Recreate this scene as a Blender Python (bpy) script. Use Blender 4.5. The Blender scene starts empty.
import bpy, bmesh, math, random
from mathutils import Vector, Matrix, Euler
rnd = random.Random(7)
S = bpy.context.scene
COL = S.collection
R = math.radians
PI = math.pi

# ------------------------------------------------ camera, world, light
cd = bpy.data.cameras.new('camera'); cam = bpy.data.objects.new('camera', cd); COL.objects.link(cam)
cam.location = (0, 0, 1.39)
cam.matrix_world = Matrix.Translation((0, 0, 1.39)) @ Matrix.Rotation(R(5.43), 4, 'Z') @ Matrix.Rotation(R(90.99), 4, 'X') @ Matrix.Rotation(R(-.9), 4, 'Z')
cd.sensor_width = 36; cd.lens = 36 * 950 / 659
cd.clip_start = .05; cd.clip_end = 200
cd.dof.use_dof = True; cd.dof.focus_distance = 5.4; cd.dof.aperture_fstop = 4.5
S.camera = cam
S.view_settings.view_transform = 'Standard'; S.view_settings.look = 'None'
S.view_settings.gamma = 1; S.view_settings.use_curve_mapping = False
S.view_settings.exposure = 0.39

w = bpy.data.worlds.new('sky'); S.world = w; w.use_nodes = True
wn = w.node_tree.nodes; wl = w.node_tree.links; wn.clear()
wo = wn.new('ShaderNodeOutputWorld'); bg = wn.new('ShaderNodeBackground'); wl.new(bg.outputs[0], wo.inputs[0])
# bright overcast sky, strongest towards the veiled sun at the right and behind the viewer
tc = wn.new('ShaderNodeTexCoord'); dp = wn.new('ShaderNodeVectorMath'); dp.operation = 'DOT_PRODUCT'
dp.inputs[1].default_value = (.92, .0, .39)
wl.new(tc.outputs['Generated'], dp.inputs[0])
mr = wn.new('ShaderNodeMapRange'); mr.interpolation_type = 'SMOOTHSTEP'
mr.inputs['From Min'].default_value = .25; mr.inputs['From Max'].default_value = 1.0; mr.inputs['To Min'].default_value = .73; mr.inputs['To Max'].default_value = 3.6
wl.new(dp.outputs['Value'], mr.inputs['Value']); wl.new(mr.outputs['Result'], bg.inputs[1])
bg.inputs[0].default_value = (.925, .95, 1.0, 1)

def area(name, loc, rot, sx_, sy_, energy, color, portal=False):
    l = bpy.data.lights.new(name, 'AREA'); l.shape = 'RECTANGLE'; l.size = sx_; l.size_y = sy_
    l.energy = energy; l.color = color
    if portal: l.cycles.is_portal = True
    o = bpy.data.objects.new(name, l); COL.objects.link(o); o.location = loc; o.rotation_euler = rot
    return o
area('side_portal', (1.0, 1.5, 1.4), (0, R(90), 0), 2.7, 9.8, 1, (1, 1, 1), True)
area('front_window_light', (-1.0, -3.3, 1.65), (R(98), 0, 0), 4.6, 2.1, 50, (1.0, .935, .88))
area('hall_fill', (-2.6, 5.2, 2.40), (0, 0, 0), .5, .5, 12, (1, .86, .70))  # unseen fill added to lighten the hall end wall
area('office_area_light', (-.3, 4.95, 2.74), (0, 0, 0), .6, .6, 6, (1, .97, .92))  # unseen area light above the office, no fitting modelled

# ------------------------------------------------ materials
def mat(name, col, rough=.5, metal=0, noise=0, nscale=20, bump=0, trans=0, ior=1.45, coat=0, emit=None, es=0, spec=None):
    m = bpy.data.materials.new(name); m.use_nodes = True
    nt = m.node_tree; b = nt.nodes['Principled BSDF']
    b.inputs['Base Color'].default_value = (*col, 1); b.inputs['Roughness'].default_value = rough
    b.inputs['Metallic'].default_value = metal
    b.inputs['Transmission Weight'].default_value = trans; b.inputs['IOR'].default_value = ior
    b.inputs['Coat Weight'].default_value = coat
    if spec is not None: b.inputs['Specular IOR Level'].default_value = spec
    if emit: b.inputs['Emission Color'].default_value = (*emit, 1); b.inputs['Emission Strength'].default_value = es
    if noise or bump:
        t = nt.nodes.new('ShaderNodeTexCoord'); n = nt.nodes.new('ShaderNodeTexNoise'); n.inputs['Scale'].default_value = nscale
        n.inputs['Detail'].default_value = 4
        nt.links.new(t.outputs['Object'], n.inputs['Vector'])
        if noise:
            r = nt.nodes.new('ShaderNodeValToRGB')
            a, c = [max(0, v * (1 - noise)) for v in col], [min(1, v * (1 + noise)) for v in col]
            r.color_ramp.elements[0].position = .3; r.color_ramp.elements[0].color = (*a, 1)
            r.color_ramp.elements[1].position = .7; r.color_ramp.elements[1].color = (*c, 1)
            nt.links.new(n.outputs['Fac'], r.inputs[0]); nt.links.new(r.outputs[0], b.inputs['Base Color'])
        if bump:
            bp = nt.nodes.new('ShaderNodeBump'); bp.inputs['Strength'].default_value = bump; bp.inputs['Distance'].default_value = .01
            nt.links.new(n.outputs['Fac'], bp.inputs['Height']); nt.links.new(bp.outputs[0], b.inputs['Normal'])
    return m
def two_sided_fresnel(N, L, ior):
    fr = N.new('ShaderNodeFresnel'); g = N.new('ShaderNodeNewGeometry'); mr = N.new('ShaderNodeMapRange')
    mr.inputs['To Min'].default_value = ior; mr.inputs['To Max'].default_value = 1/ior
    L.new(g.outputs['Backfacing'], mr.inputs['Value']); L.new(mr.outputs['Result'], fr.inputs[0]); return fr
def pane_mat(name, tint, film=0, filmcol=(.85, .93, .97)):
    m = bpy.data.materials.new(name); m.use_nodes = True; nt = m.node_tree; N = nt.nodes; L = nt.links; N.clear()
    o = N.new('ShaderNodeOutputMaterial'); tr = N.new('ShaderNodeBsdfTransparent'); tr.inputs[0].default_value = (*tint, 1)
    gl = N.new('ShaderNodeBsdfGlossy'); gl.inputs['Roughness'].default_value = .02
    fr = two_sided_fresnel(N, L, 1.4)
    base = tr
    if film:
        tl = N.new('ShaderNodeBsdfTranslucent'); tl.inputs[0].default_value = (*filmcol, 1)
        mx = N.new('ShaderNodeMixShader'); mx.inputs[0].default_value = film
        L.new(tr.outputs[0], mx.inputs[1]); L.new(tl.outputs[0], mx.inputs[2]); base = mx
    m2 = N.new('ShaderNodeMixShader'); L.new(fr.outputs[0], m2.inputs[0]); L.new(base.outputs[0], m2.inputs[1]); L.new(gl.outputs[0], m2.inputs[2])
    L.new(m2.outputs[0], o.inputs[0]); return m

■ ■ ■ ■

» What is being asked
Work out how many lines of the data hold the string "scene". Reply with that number alone.

» Result below
2